Photo fournie par BAnQ, P546,D3,P56/Fonds Fred C. Würtele/Quartier Montcalm-Plaines d’Abraham-Tricentenaire/Fred C. Würtele/1908

Un village de tentes a dû être aménagé sur les plaines d'Abraham, les capacités hôtelières de la ville étant saturées.

Que cela se sache: j'y étais!

Aujourd'hui, pour faire savoir où on passe ses vacances, on diffuse des égoportraits à foison sur les réseaux sociaux. Autour des années 20, les divers journaux de l'époque publiaient plutôt des listes de noms de notables ou de gens «importants», en précisant leur lieu de vacances, voire leur hôtel. Certains envoyaient même les détails de leur destination aux journaux pour qu'ils en fassent mention. «Il était socialement bien accepté de voir son nom dans une liste de vacanciers qui se démarquaient des autres», lit-on dans Villégiatures et tourisme au Québec.

Photo Conrad Poirier, fournie par BAnQ

À l'époque, les journaux diffusaient les noms, métiers et lieu de vacances des notables et gens haut placés. Sensationnalisme de presse à potins? Pas du tout, cela était bien vu dans ce temps-là.
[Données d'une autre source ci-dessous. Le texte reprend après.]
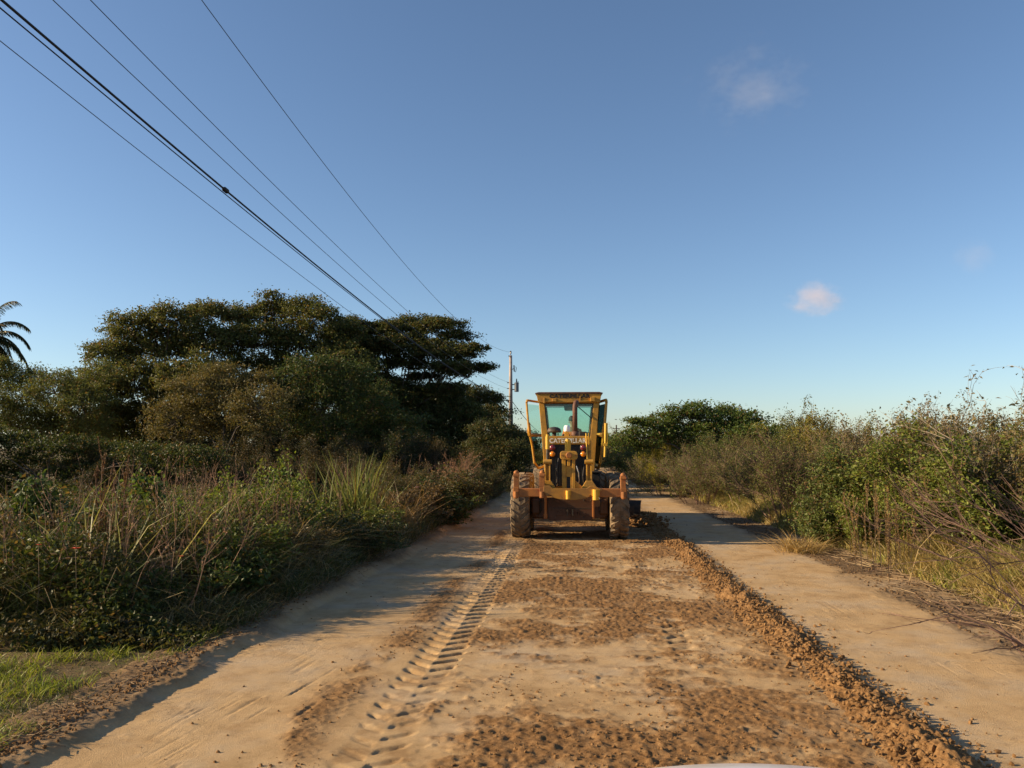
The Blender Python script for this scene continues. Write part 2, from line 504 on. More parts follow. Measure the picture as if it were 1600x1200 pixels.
rng = np.random.default_rng(4)
def ridge_center(y): return np.interp(y, [3, 5, 10, 16, 20.6], [2.22, 2.14, 2.0, 1.87, 1.66]) + 0.10 * (fbm(y * 0.5, y * 0 + 5, 13, 3) - 0.5)
ry = []
q = 3.6
while q < 20.8:
    ry.append(q); q += max(0.013, 0.013 * (q / 4.5))
ry = np.array(ry)
ru = np.linspace(-1, 1, 75)
U, RY = np.meshgrid(ru, ry)
w = 0.31 * (0.45 + 1.05 * fbm(RY * 1.3, RY * 0 + 9, 15, 4)) * np.interp(RY, [4, 12, 20], [1.0, 0.9, 0.8])
RX = ridge_center(RY) + U * w
prof = np.clip(1 - np.abs(U) ** 1.7, 0, 1)
cr = 0.55 * fbm(RX * 11, RY * 11, 111, 4) + 0.45 * fbm(RX * 5, RY * 5, 113, 3)
cr2 = fbm(RX * 34, RY * 34, 117, 2)
RZ = -0.03 + prof * (0.015 + 0.10 * fbm(RY * 1.6, RX * 1.6, 119, 4)) + (0.25 + prof) * (0.5 + 0.8 * fbm(RY * 2.2, RX * 2.2, 121, 3)) * (0.17 * np.clip(cr - 0.36, 0, 1) + 0.035 * (cr2 - 0.4))
n0, n1 = U.shape
i = np.arange((n1 - 1) * (n0 - 1)); r_, c_ = i // (n1 - 1), i % (n1 - 1); a_ = r_ * n1 + c_
V0 = np.stack([RX.ravel(), RY.ravel(), RZ.ravel()], 1)
me = np_mesh('soil_ridge', V0, np.stack([a_, a_ + 1, a_ + n1 + 1, a_ + n1], 1), True)
for nm, val in (('loose', 1.0), ('dark', 0.0)):
    a = me.attributes.new(nm, 'FLOAT', 'POINT')
    a.data.foreach_set('value', np.full(len(V0), val, np.float32))
ridge = link('soil_ridge', me, M['road'])
tag(ridge, 'long low ridge of loose brown soil left along the road by the blade', 'soil ridge')

# clods on and beside the ridge, by the left bank and scattered over the loose patches
N = 20000
cy = 3.8 + 16.8 * rng.random(N) ** 1.7
off = rng.normal(0, 0.19, N); off = np.where(rng.random(N) < 0.25, off * 1.9, off)
cx = ridge_center(cy) + off
hz = np.interp(np.abs(off), [0, 0.18, 0.36, 0.45], [0.09, 0.055, 0.006, 0.0])
S = (0.0025 + 0.028 * rng.random(N) ** 9) * np.interp(np.abs(off), [0, .5, 1.2], [1, .8, .5])
P1 = np.stack([cx, cy, hz + S * 0.2], 1)
N2 = 2600
by = 4.5 + 20 * rng.random(N2) ** 1.5
bx = road_left(by) + rng.normal(-0.22, 0.09, N2)
S2 = rng.uniform(0.003, 0.016, N2)
zb, _a, _b = road_fields(bx, by)
P2 = np.stack([bx, by, zb + S2 * 0.4], 1)
N3 = 30000
lx = rng.uniform(-2.4, 1.9, N3); ly = 4.2 + 13 * rng.random(N3) ** 1.6
zz, ll, dd = road_fields(lx, ly)
keep = (rng.random(N3) < ll * 0.55) & ~((np.abs(lx - TRACK_X) < 0.24))
lx, ly, zz = lx[keep], ly[keep], zz[keep]
S3 = 0.0018 + 0.010 * rng.random(len(lx)) ** 5
P3 = np.stack([lx, ly, zz + S3 * 0.3], 1)
N6 = 26000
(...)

Sur cette photo, un kiosque à journaux en 1938.

Un journal acheté, un terrain offert

Dès 1925-1926, le journal La Patrie a fondé et fait la promotion de son propre lieu de villégiature, Plage-Laval, et offrait des terrains à prix cassés à ses abonnés. «En s'abonnant pour six mois à La Patrie, on obtient automatiquement le privilège de pouvoir acheter un ou plusieurs terrains à Plage-Laval, situé sur les bords de la rivière des Mille Îles», relate le même ouvrage. Désolé, un siècle plus tard, La Presse n'offre pas à ses lecteurs de lots bradés à Mont-Tremblant...

Image fournie par la BAnQ

Certains journaux faisaient la promotion de leurs propres lieux de villégiature, comme La Patrie, qui a fondé Plage-Laval.